As is to be expected from an author who often writes about moral decay and the chaos of the human mind, he evoked Samuel Beckett, hence the catastrophe, as existentialist as it is personal: " I think now of Samuel Beckett's reaction after receiving his Nobel Prize... his first sentence was: 'What a catastrophe!' That's why I say that this is more than a catastrophe: it is happiness and pride."

Receiving the Nobel Prize in Literature reaffirms his determination to continue writing in his native language: "Being in a line that includes so many great writers and poets empowers me to use my original language, Hungarian." He also launched a message in defense of imagination and reading in difficult times, because without imagination, he affirmed, "life is completely different." "I wish we all regain the ability to use our imagination," he declared.

But not everything revolves around fantasy.
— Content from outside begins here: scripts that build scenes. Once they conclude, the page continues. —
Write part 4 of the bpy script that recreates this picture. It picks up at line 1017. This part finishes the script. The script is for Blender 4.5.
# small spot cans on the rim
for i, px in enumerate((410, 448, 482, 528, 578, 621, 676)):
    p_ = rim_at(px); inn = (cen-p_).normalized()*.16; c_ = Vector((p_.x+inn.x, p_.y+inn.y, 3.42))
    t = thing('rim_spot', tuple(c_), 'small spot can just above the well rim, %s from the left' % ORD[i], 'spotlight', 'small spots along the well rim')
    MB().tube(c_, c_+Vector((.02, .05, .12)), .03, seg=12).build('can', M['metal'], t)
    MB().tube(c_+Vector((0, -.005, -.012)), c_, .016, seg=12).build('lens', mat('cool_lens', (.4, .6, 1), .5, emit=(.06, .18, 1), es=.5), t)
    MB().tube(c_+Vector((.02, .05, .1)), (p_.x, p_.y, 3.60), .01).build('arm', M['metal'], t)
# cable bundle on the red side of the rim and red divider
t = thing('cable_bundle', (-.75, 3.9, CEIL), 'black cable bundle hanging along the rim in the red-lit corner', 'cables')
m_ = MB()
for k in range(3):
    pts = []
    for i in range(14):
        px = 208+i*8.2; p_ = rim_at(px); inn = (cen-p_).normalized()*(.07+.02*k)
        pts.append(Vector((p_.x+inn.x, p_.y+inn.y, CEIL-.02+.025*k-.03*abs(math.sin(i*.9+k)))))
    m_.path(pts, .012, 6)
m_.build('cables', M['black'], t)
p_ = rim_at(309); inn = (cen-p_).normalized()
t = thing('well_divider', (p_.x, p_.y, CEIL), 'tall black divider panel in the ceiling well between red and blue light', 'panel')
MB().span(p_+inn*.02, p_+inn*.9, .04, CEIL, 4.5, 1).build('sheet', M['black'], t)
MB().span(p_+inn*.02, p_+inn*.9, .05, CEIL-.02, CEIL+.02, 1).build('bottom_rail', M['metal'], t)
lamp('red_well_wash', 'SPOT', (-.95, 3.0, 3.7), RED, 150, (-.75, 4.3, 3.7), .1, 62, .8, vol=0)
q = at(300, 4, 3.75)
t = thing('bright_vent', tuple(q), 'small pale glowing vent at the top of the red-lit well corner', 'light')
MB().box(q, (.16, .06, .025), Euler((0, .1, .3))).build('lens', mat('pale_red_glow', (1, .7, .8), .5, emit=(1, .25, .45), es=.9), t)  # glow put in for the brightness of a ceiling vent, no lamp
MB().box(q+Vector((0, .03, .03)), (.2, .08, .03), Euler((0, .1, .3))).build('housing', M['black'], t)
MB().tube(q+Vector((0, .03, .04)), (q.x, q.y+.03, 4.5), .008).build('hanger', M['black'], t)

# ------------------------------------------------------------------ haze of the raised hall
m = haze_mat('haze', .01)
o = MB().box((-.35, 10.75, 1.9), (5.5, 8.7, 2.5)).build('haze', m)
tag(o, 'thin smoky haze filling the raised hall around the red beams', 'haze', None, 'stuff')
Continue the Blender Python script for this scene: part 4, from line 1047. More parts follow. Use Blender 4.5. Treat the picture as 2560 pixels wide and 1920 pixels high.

Bitterness is also life (and creation). László Krasznahorkai has acknowledged that his main source of inspiration comes from sadness in the face of contemporary reality: "My deepest inspiration is bitterness . It saddens me deeply to think about the state of the world today. We live in very dark times and we need much more strength to survive than before."

Regarding his creative process, he has remained reserved: " I never talk about what I write," he has confessed. "I never show it, not even to my writer friends." For him, each book he writes is an attempt to improve himself.

Far from any ostentatious celebration, he revealed that his day would continue as planned , because if there was one thing that wasn't in his plans, it wasn't receiving a Nobel Prize: "Maybe in the evening I'll have dinner with my friends here in Frankfurt, with port wine and champagne."